Picasso, Hemingway and Web Design

Increasingly, we find that clients approach us with the directive to produce a web application that is “clean and simple.” While the sentiment is encouraging, I fear that we’re in danger of resting on a linguistic crutch for which we don’t have a well-developed, shared definition. What do we mean by clean and simple? When we pull out the scalpel, who’s to say what extraction is too much?

In Frank Chimero’s brilliant essay What Screens Want, which asks the question “what does it mean to natively design for screens,” the author shows how increases in our shared understanding of a computer’s capabilities allows designers to simplify elements that guide users through an interface. For example, now that we collectively understand what it means to “trash” a file, we don’t necessarily need the interface to look like a trashcan. A lot of writers seem to hang up at this intersection — the merits of flat vs. skeuomorphic design — but the waters run deeper than that.

A diversion: for years I have been obsessed with Picasso’s series of bull lithographs (Dec. 1945 – Jan. 1946), which includes a sequence of eleven plates that evolve from a realistic bull to a figure the artist created with a bare minimum of pen strokes. In the series you can see Picasso breaking down what is essential to the form and finally arriving at a beautiful result that is clearly a bull, but not nearly the same thing as plate one. (Picasso is supposed to have said “It took me four years to paint like Raphael, but a lifetime to paint like a child.”) I wouldn’t call the final plate “flat design,” necessarily, but it did require the artist to peel away the expected elements and show the world exactly what he saw after deep revision.

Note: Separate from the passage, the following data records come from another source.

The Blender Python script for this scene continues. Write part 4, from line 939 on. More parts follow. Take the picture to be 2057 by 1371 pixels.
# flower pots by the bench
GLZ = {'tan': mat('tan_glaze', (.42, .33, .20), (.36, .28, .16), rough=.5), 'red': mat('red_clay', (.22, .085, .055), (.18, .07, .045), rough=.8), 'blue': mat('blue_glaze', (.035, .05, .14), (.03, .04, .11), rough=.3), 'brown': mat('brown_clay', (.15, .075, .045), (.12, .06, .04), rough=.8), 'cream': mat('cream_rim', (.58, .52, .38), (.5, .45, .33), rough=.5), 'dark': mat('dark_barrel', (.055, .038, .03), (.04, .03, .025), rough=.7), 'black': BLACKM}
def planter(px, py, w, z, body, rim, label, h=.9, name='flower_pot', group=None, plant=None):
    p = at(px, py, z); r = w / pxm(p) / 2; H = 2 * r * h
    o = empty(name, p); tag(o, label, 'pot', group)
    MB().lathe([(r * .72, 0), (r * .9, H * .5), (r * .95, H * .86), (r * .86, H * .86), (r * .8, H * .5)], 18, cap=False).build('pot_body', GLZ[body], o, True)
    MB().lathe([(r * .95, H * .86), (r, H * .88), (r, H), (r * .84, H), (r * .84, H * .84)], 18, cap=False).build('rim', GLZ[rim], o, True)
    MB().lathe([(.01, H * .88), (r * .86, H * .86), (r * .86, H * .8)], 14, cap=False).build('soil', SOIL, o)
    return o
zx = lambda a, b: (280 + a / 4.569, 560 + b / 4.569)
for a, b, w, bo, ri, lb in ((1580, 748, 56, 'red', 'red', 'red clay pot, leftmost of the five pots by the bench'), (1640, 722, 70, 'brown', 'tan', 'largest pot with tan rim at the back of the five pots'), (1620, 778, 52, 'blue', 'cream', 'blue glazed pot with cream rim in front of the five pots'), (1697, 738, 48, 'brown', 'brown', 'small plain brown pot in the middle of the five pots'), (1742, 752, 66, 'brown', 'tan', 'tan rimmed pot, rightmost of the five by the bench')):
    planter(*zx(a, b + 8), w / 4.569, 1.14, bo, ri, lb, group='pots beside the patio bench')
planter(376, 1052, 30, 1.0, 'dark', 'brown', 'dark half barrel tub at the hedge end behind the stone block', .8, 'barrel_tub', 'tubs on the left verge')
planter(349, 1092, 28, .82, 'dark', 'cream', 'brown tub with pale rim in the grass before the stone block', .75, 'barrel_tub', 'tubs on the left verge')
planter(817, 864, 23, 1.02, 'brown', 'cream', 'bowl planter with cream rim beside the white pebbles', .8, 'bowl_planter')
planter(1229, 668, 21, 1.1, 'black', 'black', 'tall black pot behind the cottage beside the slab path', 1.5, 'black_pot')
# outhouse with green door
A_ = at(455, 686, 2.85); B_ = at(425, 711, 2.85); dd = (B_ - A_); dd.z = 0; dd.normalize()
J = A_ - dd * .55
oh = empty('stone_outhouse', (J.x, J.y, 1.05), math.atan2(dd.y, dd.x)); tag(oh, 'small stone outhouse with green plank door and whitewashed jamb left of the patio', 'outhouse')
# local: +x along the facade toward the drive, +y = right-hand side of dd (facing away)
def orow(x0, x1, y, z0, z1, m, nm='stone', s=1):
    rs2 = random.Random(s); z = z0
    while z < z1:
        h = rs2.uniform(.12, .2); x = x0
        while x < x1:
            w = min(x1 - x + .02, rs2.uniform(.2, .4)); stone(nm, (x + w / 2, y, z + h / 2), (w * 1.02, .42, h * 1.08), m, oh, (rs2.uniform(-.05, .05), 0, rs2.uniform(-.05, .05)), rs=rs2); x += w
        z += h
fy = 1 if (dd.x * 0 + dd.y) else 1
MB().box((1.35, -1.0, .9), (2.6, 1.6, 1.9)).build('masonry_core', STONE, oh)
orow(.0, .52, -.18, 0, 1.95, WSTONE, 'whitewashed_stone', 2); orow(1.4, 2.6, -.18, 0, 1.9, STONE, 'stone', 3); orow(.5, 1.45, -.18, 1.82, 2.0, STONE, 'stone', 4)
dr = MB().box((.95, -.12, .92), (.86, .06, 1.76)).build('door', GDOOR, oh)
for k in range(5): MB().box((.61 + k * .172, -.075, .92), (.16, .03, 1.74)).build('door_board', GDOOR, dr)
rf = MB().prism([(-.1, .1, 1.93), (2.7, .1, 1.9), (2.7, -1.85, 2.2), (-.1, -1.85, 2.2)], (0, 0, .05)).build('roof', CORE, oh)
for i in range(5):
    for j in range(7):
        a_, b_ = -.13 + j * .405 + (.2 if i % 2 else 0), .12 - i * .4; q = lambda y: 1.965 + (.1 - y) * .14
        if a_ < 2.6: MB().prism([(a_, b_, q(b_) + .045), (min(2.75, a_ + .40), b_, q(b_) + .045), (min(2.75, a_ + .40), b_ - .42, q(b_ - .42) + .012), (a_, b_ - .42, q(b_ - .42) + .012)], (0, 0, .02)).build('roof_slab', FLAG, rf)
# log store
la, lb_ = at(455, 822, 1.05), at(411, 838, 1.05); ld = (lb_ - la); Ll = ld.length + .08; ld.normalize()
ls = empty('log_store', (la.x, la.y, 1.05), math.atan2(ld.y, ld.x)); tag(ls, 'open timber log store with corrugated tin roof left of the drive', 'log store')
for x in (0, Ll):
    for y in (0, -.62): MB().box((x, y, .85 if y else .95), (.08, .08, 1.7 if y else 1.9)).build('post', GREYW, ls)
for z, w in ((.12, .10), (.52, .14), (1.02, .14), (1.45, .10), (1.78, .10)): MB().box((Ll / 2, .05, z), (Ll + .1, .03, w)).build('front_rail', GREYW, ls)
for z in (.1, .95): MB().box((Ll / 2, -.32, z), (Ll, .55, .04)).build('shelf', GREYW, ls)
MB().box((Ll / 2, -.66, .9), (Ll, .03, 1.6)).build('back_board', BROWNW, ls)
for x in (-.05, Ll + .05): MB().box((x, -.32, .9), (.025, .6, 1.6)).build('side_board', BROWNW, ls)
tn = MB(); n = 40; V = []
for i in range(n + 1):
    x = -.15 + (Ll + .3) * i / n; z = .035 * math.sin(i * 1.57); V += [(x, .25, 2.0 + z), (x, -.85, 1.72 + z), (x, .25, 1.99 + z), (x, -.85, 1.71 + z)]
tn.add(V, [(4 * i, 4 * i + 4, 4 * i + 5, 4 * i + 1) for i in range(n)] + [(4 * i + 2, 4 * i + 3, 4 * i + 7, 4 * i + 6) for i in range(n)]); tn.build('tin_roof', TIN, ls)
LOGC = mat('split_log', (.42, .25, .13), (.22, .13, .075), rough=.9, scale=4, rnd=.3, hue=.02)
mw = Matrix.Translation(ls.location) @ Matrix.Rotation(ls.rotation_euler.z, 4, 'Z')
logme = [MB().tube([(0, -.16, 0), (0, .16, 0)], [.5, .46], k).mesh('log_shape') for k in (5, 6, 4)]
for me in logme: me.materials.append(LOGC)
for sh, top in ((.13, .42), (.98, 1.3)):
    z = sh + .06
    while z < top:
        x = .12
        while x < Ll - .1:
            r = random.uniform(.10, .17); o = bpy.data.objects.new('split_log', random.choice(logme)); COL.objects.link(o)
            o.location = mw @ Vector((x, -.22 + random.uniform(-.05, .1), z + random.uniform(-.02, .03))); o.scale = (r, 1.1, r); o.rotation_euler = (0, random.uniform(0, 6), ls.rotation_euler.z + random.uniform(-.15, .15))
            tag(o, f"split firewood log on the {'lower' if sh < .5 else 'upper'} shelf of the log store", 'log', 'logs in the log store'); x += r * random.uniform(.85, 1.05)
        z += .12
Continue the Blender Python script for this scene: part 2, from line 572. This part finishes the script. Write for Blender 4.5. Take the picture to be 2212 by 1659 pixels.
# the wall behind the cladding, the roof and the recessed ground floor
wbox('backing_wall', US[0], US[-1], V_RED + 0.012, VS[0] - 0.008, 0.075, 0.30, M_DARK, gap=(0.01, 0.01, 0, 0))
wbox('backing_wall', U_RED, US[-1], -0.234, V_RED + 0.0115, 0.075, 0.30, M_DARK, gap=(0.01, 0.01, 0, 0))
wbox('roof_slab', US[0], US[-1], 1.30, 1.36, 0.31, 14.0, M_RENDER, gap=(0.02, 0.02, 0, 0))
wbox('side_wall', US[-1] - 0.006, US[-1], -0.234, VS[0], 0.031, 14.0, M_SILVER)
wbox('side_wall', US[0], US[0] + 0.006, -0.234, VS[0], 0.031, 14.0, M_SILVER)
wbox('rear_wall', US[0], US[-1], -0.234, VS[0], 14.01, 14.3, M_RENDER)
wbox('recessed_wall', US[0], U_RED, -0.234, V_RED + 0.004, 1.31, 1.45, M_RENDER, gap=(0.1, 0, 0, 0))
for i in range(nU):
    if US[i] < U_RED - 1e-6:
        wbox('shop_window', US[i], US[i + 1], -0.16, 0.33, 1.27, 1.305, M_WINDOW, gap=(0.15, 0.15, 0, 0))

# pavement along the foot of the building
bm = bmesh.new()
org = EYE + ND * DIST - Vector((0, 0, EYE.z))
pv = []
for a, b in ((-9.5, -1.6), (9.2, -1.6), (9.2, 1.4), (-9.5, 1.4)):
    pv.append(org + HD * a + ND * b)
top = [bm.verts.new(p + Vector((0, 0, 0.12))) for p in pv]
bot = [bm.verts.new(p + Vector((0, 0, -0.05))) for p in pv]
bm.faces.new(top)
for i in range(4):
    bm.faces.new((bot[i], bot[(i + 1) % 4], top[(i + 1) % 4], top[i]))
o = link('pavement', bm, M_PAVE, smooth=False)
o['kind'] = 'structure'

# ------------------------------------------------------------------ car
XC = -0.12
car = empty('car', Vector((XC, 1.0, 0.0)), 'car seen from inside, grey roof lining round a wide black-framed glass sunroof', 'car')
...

Picasso's Bull plates 1-11

Picasso’s Bull plates 1-11

I see in recent design trends something similar to what I love about the Picasso prints — namely, a desire for economy. I also sense an opportunity to move past the baggage of expected elements into a more idiosyncratic treatment of content, which seems critical to the maturing of an art form.

A similar observation can be made about good writing (doubly so on the web): the same idea expressed in fewer words results in a better outcome. Everyone from Pascale to Mark Twain to Abraham Lincoln has been credited with some version of: “If I had more time, I would have written a shorter letter.”

It seems to me that a move toward simplicity is natural for the art and industry of designing web interfaces. It’s time. But I think it’s a mistake to try encapsulating the progress into a blanket assessment of flatness. It doesn’t begin and end with changing your icon from a rounded, drop-shadowed trash bin into a thin outline of that same bin. It’s a process of evaluating the whole of the design and questioning the value of every element. The process will inevitably cause some discomfort as expected elements disappear, but in conjunction with information architects and other user advocates on your internal design team, it’s important to build on shared understandings to create a design that transforms the interface into its own thing rather than a lazy facsimile of the tools being replaced.

Just as paring down a decent paragraph into an excellent one is a process of moving from what anyone could say to what only this writer could say, so too is using the improved literacy of our users to say something unique and expose new layers of personality that may have been impossible in the past.